El “soterramiento” de la vestal se producía en la Porta Collina, justamente en la parte de la ciudad con el sistema defensivo más débil y a fin de fortalecerlo con su sacrificio.Después de su condena, la vestal culpable no volvía a tomar parte de tarea alguna del culto; el día de la ejecución le era quitada la banda o ínfula representativa de su estatus y era conducida al lugar de la pena.

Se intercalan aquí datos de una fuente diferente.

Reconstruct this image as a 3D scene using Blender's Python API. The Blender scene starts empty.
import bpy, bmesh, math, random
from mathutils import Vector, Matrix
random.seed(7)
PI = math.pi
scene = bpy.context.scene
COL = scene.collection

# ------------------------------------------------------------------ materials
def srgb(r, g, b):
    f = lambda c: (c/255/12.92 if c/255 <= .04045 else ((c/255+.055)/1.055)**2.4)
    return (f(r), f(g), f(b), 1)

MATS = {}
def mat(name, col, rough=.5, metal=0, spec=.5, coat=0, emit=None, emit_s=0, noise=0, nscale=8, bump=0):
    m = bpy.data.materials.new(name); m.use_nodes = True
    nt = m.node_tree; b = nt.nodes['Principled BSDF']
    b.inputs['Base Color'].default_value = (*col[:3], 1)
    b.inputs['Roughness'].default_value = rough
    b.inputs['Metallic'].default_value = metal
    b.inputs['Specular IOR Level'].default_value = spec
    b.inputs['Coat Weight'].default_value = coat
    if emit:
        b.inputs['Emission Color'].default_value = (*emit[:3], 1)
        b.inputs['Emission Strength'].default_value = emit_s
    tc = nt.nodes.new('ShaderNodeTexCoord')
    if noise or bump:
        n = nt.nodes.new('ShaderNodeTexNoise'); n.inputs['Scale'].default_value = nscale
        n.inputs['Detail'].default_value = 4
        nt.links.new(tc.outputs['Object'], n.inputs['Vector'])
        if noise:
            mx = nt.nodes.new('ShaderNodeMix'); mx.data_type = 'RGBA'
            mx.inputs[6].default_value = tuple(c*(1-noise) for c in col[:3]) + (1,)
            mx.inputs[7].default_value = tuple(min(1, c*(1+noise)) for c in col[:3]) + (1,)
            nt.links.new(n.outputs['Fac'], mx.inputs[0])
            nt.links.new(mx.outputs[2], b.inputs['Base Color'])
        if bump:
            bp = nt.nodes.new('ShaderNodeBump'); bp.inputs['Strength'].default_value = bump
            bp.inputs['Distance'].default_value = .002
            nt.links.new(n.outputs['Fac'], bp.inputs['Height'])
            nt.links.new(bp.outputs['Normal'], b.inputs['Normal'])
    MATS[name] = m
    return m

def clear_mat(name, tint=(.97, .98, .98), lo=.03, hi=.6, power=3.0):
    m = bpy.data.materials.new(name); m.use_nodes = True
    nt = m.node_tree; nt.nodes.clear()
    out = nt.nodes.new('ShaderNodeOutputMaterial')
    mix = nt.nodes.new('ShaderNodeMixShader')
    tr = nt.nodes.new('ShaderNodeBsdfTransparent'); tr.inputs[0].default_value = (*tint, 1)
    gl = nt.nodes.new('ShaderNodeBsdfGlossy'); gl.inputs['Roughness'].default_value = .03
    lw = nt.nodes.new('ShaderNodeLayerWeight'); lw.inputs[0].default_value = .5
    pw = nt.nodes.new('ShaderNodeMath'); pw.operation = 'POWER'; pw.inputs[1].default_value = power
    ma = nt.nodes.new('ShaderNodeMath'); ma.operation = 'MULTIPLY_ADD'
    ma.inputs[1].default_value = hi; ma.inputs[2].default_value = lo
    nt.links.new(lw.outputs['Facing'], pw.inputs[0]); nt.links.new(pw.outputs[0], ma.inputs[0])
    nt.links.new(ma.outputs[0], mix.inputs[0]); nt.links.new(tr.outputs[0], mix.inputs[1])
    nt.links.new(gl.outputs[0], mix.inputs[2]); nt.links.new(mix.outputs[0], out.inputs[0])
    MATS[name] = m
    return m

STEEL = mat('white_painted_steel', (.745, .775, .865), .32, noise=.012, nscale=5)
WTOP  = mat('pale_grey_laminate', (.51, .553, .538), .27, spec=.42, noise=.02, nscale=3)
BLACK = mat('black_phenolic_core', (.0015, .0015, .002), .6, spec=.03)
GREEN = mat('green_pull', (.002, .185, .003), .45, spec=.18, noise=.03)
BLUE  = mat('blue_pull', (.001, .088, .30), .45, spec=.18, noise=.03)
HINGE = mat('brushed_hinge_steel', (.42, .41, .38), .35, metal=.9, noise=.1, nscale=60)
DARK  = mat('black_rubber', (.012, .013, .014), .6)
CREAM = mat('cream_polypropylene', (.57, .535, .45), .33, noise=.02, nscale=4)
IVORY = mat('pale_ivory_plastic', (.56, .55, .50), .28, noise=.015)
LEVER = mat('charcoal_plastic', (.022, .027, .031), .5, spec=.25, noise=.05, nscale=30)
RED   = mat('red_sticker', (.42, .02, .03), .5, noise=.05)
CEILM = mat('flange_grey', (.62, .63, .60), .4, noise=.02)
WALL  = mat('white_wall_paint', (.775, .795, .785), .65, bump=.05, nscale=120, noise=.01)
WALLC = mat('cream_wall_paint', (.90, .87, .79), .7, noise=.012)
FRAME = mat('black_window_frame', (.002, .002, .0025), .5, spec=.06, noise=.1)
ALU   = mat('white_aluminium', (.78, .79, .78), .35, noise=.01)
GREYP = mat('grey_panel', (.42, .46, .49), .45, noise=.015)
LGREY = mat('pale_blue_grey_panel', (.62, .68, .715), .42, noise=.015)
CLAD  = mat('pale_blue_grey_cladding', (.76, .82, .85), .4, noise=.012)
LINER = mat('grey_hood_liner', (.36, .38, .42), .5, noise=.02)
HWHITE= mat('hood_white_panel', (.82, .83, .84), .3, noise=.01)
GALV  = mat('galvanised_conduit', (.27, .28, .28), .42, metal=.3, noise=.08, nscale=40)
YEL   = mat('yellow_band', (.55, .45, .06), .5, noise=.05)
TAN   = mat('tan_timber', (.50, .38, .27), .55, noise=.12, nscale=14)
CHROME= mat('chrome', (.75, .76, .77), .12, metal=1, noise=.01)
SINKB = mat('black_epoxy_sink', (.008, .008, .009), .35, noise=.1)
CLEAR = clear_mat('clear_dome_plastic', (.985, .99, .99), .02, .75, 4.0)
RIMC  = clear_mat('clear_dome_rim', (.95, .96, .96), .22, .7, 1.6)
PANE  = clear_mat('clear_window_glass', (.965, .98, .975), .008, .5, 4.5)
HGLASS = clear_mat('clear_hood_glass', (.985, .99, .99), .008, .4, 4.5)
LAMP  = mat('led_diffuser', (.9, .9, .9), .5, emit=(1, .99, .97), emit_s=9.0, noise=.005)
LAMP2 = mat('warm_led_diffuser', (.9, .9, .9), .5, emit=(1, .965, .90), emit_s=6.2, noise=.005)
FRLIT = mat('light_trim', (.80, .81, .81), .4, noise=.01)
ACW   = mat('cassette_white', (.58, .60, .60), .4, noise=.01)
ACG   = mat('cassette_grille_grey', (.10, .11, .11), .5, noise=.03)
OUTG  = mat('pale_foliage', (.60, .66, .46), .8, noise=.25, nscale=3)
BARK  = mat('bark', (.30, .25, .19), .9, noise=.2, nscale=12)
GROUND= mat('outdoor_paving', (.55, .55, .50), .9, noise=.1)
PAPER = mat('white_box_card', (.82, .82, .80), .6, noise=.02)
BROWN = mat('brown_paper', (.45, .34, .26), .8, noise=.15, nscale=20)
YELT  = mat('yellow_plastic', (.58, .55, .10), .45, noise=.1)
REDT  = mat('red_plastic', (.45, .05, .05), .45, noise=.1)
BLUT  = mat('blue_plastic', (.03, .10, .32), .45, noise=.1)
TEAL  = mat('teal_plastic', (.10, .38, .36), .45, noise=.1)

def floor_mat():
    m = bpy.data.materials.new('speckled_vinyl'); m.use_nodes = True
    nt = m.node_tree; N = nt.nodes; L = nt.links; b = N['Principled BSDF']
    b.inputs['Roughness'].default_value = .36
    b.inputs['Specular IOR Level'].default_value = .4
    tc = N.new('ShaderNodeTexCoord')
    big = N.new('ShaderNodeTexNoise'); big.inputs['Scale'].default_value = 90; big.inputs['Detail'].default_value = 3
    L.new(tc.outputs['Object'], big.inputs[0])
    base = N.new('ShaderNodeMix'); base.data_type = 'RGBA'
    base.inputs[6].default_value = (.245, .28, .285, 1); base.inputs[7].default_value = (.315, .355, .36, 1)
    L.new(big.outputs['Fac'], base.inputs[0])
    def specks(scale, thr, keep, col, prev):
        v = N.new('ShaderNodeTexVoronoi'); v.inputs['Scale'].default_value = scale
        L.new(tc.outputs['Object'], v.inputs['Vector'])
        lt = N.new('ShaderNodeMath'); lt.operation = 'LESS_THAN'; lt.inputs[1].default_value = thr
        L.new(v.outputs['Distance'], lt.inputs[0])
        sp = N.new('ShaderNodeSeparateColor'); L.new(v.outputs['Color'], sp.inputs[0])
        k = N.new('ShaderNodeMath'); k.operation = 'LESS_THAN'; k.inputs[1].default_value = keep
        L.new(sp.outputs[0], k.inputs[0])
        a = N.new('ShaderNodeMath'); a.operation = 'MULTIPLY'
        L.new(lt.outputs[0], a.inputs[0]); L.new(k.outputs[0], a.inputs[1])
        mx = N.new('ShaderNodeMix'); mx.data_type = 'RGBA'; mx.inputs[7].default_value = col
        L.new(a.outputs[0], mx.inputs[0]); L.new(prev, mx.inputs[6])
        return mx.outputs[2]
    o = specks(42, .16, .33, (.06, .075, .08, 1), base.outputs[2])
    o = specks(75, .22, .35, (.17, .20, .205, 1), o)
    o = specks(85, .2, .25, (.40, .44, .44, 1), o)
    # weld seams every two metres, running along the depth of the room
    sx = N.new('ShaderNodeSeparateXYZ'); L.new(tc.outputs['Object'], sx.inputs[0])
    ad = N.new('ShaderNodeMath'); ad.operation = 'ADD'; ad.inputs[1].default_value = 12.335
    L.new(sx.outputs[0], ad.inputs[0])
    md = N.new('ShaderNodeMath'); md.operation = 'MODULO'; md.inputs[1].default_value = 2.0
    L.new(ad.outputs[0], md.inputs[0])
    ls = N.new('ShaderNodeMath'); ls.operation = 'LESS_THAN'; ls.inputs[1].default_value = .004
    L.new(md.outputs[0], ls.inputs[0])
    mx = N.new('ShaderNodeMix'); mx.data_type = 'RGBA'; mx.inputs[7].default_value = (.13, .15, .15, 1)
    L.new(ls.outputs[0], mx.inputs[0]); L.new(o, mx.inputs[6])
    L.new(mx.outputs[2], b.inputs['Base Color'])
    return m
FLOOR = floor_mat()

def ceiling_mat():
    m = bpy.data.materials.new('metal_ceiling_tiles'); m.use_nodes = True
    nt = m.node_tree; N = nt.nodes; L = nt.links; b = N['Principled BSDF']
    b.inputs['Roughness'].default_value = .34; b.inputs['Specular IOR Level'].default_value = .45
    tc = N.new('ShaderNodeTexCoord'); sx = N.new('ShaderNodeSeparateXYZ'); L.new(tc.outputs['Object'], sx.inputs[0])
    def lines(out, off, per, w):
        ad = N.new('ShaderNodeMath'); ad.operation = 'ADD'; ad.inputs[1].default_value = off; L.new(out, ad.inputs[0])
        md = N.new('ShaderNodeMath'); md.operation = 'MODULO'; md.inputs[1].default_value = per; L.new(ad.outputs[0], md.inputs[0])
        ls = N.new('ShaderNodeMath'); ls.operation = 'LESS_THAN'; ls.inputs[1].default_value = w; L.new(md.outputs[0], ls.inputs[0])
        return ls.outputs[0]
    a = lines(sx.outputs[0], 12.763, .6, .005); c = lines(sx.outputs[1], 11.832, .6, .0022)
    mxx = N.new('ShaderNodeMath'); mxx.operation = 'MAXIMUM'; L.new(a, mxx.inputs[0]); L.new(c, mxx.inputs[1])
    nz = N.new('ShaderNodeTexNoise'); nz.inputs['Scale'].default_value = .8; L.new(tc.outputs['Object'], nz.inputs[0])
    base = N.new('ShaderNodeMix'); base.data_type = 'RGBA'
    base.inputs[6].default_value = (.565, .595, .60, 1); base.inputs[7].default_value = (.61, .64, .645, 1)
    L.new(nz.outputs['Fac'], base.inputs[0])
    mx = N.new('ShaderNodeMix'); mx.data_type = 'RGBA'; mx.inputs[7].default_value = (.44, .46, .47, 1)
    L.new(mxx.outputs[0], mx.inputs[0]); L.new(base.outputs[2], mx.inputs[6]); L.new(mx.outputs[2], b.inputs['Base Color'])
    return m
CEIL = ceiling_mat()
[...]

Plutarco, en Vidas Paralelas, describe la terrible procesión de la vestal hacia su fin: “Tras introducir en una litera a la condenada, cubriéndola desde fuera y cerrándola totalmente con correas, de modo que no se pueda oír ninguna voz, la transportan a través de la plaza. Todos se apartan en silencio y la acompañan calladamente, llenos de impresionante tristeza. No existe otro espectáculo más sobrecogedor, ni la ciudad vive ningún día más triste que aquél. Cuando llega la litera hasta el lugar, los asistentes desatan las correas y el sacerdote oficiante, después de hacer ciertas inefables imprecaciones, la coloca sobre una escalera que conduce hacia la morada de abajo. Entonces, se retira él junto con los demás sacerdotes. Y, una vez que aquélla ha descendido, se destruye la escalera y se cubre la habitación echándose por encima abundante tierra, hasta que queda el lugar a ras con el resto del montículo. Así son castigadas las que pierden la sagrada virginidad”.
En esa habitación bajo tierra que iba a ser cubierta con tierra, se dejaba agua y alimento. Más que gesto de piedad, una perversa forma de prolongar la agonía hasta morir por asfixia o inanición.
Se entiende entonces por qué, de aquellas juzgadas a los largo de los siglos de la civilización romana, muchas prefirieron el suicidio luego de la condena a pasar por tamaña pena. A la par de resultar una muestra institucionalizada de la violencia contra la mujer.
Muy pocas, sólo tres, se salvaron de la enorme pena: Tuccia, Fabia o Licinia. No fueron indiferentes a eso los abogados que las defendieron. Pero ésa es ya otra parte de la historia.